There is much to be written about copyright and ownership questions with digital content. The same attributes that make sales of digital content so profitable for publishers also make the sharing and re-distribution of that content such a problem. How we as a community deal with these issues will be an area of much contention for decades.

Finally, preservation of the content we are creating is among our biggest challenges. No one much worried about the preservation of printed texts, because writing on paper (if well stored) can last hundreds or thousands of years. Digital information can disappear in the blink of an eye, or more likely become obsolete because of media or technology changes. While initiatives like Portico or LOCKSS address this question for some content, they are only limited to the content participating in those programs. There is a wide swath of digital information we are apt to lose, such as blogs, Facebook pages, twitter streams, online notebooks, or non-printed research reports that don’t end up in repositories that will likely go dark in future decades. Much of the current research on historical figures relies on their notes, letters and diaries to round out the story of their lives and activities. Today much of that is now online and prone to loss.

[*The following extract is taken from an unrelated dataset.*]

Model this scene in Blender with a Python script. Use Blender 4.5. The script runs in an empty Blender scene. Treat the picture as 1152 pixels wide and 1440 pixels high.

The directions that interest me most include ebooks and display technology, identification of items, people and content, and copyright. The next transformation of our industry will likely be in how people access digital content—moving away from the desktop to something that more resembles the experience of using a book. Much of this will depend on developments with display technology, digital ink, and battery power. How people interact with content is going to come down to better solutions for identification of people and content. Control of access to content will be driven by advances in identity management. This likely won’t come out of the publishing world (more likely banking or government), but will have incredible ramifications on how scholarship and all content is distributed. Finally, sharing and reuse of content is not likely to be contained by the current rules for copyright. Restructuring those rules to acknowledge and allow what most people want to do with content will be a key question worth watching if copyright is to continue to have any respect by end-users of content.

What advice would you give to people interested in a career in scholarly communications? What new roles or opportunities do you see emerging in the field?

I would suggest finding ways to proactively search for projects of interest, get involved and be willing to volunteer to contribute in the areas that you are interested in. You’ll find that many projects need additional people and resources, both within and outside of your current organization.

Find ways to get involved in a broad range of things. We are often hemmed in by our particular responsibilities, but developing knowledge of the other “links in the chain” is important. You might find new things you didn’t know you were interested in, but more likely you’ll develop a better understanding of how what you do impacts the rest of the chain of information—which it certainly does.

I see there being increasingly important opportunities, particularly for applying or improving technology in our workflows. As our entire industry become digitally based, understanding that technology is certainly a growth opportunity for careers in all aspects of publishing and libraries. I also see a strong future in many of the formerly print-based skills that need translation into a digital environment, such as cataloging, editing and indexing, which ties to my point above about getting away from the reliance on keywords for everything. Finally, there is a tremendous need for project management in our industry, which brings people from different organizational areas or companies to work on a joint project. How to bring people together and get them working on joint projects has always been critical in business. I see it becoming increasingly so because the strength in digital distribution lies in its scale and diverse application.